If you think you might own something already, check. And if you do, get rid of the extras to free up some space – both physical and digital!

Does this still work?

You would be surprised how often I need to ask myself this question. Sometimes we find devices or appliances that get lost in the shuffle. We buy them once and then we don’t see it for a long time, only for it to turn up later while we’re doing something completely unrelated. It’s unplugged, probably with a layer of dust over it, and it hasn’t seen use in a really long time. 

When you’re checking appliances and devices, don’t just assess if you can use it, or if it’s necessary. Check them to make sure they still work (and still have all of their components!) before keeping them around.
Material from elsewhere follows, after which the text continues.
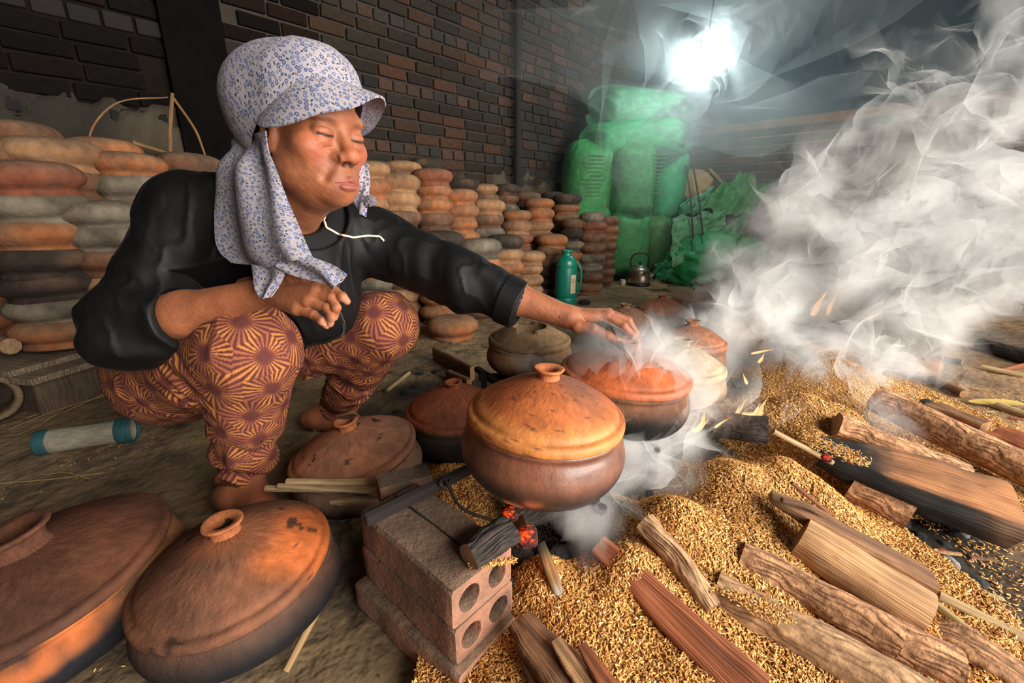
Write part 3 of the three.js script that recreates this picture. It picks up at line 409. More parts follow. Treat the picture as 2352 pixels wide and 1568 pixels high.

After checking to see if they work, go back to the previous questions and figure out if they’re worth hanging on to. 

Is this safe?

This can be interpreted in several ways: 

  • Is the item I’m looking at safe to have around the house?
  • Is this item stored in a way that is safe for others to grab it without hurting themselves?
  • Is this a fire hazard?

Getting rid of unsafe things might be a no-brainer, but a lot of the time, we can leave unsafe things lying around without thinking about it, or store things in a way that could potentially hurt us and other people.

Think about it: how many people do you know have appliances sitting near the sink? 

Probably at least some of you. 

The same can be said of people storing their dishes in a precarious way (if they’re scatter-brained or have trouble keeping things organized, this can be a problem. Keep appliances away from sinks or other water sources so that you reduce the risk of fire hazards, and if you have a food processor, store the blades separately in a safe place where they’re not likely to topple out of the cabinet upon opening it, or slice someone’s hand open when they try to grab it. 

Knowing where and how to store things can make things easier and safer in the long run, which will make all acts of cleaning maintenance much smoother.

In conclusion

Decluttering your house is probably one of the most time-consuming things you will ever do outside of manually doing your taxes. The upside is that if you approach it with these questions in mind and start asking them as you go through every room, and through every extra object, you’ll find that holding onto extra stuff will be a lot harder.

That, and sometimes people get overwhelmed with cleaning, and are unsure what to do. This structure can be helpful, as you go through one object at a time. 

One object becomes two, and two becomes three, and soon you’re going through things until your house is not only clean, but you can sit down and finally get some much-needed rest. Maybe you can go out for one of those eggnog lattes afterwards; I’d say you’ve earned it after all that.